Richards described the unique new exhibit as a delicate formula of an emerging street culture and a technical display of artistic interpretation.

"The whole idea is to present urban art and culture through two avenues — specifically the 'street artist' and issues dealing with urban decay," he said.

One of the primarily expressed objectives of the exhibit is to give a certain credibility to street creativity, an area in which Richards finds either commonly overlooked or regarded with an unjust level of disdain.

"A big emphasis is a playing with the idea of legitimacy with mediums like graffiti," he said. "Often, it's no matter how beautiful the graffiti is — as soon as it's up someone comes and paints a big white square over it."

MSU art department Chairman Thomas Berding offered a professional take on the contemporary medium.

"Street-level forms of expression and so-called fine arts have been going on for more than a hundred years," Berding said. "The beauty of the dialogue of art is that it's always absorbing, interfacing and changing its own definition of itself … that's why art is such a vital language. Its parameters are always changing."

The exhibit will feature an assortment of about 50 contemporary pieces, including abstract and realistic paintings, sculptures, motion art, graffiti — even works as bizarre as actual pieces of concrete.

The Urban Show's various pieces are primarily submitted and extracted from numerous locations statewide. However, some of the abstractions are on display from areas all over the nation.

"Bringing (urban art) into a gallery setting is what I think is most important," Richards said. "It's sad that it hasn't really been treated as a legitimate form of art."

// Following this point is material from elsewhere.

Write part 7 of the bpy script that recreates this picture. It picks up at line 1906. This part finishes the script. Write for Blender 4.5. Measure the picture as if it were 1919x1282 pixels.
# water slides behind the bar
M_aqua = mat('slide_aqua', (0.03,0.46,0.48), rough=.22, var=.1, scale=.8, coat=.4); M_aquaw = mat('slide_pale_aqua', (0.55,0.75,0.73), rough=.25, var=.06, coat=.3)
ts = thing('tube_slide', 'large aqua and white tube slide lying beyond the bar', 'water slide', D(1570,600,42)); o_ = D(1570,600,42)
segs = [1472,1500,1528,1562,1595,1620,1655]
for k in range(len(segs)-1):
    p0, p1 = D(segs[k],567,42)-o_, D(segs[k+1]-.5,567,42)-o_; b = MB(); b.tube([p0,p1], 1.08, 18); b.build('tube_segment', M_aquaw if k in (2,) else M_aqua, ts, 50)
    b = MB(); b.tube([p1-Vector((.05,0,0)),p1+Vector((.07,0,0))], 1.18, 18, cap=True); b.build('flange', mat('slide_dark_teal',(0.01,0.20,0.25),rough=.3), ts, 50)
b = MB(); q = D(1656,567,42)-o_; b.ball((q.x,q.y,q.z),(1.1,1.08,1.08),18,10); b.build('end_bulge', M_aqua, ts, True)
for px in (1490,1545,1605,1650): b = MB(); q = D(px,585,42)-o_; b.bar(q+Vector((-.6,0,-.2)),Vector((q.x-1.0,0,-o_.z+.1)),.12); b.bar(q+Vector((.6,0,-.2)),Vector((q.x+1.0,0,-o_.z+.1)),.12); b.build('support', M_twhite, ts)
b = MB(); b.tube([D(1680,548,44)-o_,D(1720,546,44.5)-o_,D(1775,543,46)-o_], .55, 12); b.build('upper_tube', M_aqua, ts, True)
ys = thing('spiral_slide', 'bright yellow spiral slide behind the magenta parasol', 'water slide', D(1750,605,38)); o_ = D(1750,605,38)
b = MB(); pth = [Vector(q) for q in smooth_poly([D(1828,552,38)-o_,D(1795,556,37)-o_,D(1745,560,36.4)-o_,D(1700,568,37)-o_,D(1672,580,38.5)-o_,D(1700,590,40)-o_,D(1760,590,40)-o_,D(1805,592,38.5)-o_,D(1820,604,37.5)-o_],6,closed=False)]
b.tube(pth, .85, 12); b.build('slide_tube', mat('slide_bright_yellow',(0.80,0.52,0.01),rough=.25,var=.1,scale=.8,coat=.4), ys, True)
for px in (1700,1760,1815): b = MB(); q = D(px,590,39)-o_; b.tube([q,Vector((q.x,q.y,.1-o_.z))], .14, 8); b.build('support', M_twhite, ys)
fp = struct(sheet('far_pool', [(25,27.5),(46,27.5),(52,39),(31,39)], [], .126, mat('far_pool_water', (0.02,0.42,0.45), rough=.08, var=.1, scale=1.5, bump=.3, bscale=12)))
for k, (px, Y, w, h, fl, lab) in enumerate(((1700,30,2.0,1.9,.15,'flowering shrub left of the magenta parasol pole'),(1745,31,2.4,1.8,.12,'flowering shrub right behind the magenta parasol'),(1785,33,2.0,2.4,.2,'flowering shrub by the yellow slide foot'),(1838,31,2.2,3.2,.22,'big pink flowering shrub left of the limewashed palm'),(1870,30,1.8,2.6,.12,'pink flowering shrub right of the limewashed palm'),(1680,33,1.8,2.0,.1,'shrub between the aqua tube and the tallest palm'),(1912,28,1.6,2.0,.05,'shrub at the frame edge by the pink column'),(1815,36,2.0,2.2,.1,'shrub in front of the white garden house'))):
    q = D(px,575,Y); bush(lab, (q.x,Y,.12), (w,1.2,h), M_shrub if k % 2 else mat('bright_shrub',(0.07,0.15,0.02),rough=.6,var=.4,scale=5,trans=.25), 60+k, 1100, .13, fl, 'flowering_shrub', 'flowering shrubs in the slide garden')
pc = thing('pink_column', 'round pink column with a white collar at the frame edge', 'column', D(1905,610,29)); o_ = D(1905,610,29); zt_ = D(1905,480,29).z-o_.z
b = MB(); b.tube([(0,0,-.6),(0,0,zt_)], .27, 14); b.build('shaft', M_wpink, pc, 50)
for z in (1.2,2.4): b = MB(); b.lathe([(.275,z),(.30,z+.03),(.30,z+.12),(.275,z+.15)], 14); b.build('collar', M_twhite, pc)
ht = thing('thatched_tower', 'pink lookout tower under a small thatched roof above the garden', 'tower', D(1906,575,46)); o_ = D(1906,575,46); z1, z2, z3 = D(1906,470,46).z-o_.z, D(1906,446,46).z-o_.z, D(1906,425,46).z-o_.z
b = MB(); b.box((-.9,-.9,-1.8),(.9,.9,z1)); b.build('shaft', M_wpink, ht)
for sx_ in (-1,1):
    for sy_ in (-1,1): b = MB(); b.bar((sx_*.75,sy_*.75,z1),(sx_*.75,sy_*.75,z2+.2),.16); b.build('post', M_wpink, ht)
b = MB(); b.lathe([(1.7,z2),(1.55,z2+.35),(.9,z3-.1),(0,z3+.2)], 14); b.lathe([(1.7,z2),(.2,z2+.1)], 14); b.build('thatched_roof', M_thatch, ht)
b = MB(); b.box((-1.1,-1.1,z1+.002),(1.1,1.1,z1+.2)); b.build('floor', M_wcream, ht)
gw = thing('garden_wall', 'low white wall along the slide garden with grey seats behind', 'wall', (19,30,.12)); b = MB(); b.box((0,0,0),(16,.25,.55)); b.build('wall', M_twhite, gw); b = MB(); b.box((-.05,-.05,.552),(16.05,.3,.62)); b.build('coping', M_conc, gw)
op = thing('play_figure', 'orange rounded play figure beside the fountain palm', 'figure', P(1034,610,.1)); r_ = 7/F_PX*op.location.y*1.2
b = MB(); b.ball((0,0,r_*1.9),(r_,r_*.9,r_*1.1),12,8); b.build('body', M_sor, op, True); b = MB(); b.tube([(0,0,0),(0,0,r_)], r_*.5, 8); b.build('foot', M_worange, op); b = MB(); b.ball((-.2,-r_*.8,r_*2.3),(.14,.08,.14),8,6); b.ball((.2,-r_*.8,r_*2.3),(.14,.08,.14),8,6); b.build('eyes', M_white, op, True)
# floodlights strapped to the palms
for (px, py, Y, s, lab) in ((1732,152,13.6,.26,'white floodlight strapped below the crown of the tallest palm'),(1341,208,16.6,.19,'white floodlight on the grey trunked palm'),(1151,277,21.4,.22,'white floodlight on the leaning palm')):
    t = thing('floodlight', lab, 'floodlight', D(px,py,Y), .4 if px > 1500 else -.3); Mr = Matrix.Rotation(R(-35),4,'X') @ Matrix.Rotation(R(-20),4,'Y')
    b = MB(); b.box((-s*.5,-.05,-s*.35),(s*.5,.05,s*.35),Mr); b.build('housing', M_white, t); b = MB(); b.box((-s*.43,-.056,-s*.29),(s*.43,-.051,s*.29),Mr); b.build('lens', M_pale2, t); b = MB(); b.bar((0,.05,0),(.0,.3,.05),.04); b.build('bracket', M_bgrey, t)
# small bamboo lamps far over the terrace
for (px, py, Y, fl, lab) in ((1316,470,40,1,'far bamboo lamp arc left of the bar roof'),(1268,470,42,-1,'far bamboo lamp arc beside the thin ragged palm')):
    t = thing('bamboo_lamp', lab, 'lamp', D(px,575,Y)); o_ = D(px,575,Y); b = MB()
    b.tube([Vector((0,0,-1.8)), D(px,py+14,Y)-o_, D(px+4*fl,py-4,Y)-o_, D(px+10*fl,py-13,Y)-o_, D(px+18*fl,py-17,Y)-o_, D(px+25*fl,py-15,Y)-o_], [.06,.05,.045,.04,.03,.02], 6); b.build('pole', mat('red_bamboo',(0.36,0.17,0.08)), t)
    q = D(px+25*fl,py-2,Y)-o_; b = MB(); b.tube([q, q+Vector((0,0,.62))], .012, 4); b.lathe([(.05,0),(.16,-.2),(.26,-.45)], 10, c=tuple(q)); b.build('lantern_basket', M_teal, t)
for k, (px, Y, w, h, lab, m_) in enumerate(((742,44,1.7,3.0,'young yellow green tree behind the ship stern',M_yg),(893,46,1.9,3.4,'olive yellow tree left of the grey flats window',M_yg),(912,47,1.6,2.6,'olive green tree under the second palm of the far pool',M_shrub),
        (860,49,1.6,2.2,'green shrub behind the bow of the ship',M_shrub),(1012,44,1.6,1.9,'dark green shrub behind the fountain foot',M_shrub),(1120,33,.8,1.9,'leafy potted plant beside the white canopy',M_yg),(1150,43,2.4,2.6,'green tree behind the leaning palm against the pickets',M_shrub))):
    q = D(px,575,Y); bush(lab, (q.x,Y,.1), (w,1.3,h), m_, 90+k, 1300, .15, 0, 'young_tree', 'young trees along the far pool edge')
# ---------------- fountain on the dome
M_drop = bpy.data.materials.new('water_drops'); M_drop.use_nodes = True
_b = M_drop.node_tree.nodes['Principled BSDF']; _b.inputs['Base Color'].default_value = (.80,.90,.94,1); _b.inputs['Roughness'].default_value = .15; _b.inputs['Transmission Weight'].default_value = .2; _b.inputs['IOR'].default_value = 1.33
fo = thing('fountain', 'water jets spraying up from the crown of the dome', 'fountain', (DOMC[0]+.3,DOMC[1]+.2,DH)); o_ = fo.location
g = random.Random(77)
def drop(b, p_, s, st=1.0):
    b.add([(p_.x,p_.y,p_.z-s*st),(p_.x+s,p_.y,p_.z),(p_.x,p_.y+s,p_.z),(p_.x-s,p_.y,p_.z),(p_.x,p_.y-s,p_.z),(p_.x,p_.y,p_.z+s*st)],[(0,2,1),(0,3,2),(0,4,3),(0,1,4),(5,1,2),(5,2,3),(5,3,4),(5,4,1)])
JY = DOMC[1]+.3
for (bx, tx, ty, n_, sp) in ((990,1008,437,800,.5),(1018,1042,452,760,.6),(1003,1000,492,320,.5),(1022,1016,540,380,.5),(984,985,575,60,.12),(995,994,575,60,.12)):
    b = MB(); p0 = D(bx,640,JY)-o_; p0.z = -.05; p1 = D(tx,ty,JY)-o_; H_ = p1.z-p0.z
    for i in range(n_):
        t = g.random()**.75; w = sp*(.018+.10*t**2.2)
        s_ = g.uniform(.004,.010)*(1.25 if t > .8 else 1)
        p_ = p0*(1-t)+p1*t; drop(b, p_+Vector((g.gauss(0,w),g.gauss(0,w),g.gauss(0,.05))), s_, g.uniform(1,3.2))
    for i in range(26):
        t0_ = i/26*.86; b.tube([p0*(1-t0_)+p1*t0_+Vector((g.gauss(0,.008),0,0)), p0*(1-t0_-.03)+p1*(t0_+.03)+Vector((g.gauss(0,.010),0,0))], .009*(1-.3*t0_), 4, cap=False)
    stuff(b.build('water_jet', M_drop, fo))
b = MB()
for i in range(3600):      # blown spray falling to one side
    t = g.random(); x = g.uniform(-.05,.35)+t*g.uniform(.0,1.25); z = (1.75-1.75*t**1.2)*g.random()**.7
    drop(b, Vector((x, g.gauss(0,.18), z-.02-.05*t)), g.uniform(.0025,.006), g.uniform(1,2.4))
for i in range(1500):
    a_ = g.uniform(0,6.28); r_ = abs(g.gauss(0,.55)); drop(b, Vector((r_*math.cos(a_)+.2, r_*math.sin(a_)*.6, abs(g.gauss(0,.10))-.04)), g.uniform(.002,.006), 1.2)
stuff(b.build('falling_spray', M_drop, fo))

The new exhibit will offer a subversive and intricate take on creative theory. "The idea of language is always unfolding in the visual arts. It doesn't have any kind of grammar that's a constant," Berding said. "I think it's an absolutely legitimate enterprise (urban art), and as an idea I think it's fabulous."

The Urban Show premieres with a free public reception at 6 p.m. on Friday at the (SCENE) Metrospace Gallery, 303 Abbott Road.